Like the time he met the unformed ghost of no one in particular, which rose up from a warped and dusty hardwood floor and came at him, and moaned. And how he screamed and hit the screen door at a run, and fell out into the yard. The house stood like a dull and dying thing made of trees in the August heat and laughed at him. A story should be more fun than that, and brave enough to stand and face the unseen world in which it lives. I know that you agree.
He wanted peace. He grew weary of page after page of getting up and eating life, then lying down. He knew what everyone thought about him, that he was the story of a rainy day and the pensive sea and how the men could have died, their bodies swept away, dissolved, digested by the churning engine of the world. He knew it was useless to change the subject after all, that it was carved on his synopsis, and it would mark his grave in fading ink.
One day he got up late, after all the writers were gone for espresso and scones, and their computers were idling with screensavers of lost and knotted pipes. He climbed to the top of the hill; the hill that is bald on the top, weedless, a scorched and freckled pate of rock. He stood and looked down on the harmless, mostly useless town. There were no factories, no feedlot, no winery or mill. What do those people do all day? Just the houses and the school where he started, waiting in line to climb the slide.

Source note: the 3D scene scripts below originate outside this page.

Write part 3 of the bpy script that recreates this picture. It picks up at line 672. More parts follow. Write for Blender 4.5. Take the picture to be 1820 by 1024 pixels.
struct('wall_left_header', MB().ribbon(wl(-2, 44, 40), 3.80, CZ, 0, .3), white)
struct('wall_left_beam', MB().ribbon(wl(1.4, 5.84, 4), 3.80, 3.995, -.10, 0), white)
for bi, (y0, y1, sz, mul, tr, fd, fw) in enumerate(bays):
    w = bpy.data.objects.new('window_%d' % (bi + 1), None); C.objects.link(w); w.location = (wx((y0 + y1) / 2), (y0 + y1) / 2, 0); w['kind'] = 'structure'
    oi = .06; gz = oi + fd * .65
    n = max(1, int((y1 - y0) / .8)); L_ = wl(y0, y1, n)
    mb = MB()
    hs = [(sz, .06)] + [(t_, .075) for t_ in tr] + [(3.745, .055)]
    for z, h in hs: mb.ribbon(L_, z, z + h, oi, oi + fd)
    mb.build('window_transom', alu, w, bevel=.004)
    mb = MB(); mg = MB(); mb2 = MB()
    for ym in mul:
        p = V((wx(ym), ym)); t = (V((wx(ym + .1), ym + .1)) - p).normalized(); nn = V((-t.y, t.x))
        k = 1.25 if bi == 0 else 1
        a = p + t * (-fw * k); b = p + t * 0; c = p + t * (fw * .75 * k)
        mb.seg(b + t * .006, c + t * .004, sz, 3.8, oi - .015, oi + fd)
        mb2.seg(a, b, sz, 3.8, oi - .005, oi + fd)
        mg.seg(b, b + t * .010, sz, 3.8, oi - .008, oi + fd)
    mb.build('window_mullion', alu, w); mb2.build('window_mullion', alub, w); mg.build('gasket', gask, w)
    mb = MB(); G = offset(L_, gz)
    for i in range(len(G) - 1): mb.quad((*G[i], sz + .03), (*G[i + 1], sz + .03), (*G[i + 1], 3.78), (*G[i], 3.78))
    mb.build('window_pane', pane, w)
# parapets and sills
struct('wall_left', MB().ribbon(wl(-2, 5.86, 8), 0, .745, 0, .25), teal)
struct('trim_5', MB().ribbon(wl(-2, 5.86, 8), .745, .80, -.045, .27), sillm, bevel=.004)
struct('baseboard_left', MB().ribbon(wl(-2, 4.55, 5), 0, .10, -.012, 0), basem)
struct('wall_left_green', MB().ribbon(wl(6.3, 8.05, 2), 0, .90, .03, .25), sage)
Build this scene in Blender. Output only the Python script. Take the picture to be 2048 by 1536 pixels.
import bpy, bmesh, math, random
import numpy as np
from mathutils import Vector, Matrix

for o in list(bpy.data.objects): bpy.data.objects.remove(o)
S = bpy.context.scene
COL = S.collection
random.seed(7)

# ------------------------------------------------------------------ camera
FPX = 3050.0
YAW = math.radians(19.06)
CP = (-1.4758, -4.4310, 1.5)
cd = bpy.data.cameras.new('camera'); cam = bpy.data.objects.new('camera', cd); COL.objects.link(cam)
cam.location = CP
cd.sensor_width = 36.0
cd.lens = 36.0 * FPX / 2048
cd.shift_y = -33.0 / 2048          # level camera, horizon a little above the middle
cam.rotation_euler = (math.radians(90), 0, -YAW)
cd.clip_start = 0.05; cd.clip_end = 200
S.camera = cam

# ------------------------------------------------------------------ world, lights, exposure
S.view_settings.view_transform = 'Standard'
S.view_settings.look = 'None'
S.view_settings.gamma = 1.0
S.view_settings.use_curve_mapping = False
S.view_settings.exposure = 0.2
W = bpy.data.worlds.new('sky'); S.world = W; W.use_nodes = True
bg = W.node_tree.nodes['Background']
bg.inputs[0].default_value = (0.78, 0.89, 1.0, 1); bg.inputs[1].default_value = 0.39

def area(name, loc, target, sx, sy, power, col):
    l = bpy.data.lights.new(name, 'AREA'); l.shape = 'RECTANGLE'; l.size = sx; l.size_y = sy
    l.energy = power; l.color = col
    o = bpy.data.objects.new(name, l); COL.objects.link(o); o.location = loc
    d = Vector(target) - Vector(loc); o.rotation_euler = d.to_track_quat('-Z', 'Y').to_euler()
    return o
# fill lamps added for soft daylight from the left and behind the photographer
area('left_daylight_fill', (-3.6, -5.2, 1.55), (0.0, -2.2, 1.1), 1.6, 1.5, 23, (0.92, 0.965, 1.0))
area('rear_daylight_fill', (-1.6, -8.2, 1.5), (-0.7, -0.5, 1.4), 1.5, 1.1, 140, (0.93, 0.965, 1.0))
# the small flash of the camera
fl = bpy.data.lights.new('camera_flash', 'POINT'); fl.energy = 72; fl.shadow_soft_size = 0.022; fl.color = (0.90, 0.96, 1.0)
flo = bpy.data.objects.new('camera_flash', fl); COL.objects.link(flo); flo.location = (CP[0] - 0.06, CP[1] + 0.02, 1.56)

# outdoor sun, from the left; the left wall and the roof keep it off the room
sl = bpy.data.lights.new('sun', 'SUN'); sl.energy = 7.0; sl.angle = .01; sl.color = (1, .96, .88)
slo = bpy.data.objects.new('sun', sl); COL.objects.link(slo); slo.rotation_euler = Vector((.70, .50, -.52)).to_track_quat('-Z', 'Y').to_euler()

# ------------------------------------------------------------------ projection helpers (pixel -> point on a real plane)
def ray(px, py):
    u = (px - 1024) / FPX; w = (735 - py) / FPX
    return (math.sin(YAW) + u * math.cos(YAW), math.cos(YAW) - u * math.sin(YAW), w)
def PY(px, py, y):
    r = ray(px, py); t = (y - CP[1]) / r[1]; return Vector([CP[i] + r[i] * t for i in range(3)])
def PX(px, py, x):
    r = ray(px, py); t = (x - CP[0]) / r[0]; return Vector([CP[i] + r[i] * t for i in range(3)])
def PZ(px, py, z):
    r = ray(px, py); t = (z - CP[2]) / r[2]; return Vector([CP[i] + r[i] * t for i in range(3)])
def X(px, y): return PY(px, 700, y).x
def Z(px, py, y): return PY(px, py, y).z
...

I am not a story of the sea, he roared, and the birds scattered from the trees below and all around. I am not a tale of sad weather, not anymore. I am a story of children at a carnival, with a teacup ride and a Ferris wheel. I can tell you about cotton candy and getting sick in the grass, and ring toss games that aren’t quite fair. I know about going from ride to ride with your father, and him buying your ticket for the carousel. I have seen his face grow bright and brighter, every time you come around. And what about the dogs? I could be a story, damn you all, about dogs and how they eat and sleep and play. I could show you a little dog, running in a dream.
We know that that’s not going to happen. We knew from the second paragraph how things would all turn out for him. No easy death, no publishable adventure, no bright turn of phrase to give the reader hope. He’s not that kind of guy. We read near the end of the story Rust Abides. He doesn’t understand the phrase, but feels persistent truth in it, a sense of doom, an unremitting entropy.
We writers have a place for things like him. It’s not an envelope addressed to the big city. Why pay for the postage, just to buy rejection slips? It’s certainly not the wicker waste can by the desk. He’s maybe just a shade too good for that, with all he’s learned and all he’s suffered stoically. He understands what happens now, and you can help by stepping back. Just watch, as he stands and brushes the crumbs of consonants from the front of his shirt and from his jeans, and slips himself quietly into the drawer.
J. Kyle Kimberlin
Thank you all for your kind comments! I don’t know why, but WordPress isn’t notifying me when someone leaves a comment on the blog. I’ll have to look into that, right after I go medieval on some people who were supposed to fix my dishwasher last fall. 🙂
Love your writing!
Magnificent work. That form — the tightly drawn prose — to draw pictures of mind and life is pure art.
Wonderful! Papa Hemingway would give his eyeteeth to not have to read something as brilliant as this from some other writer!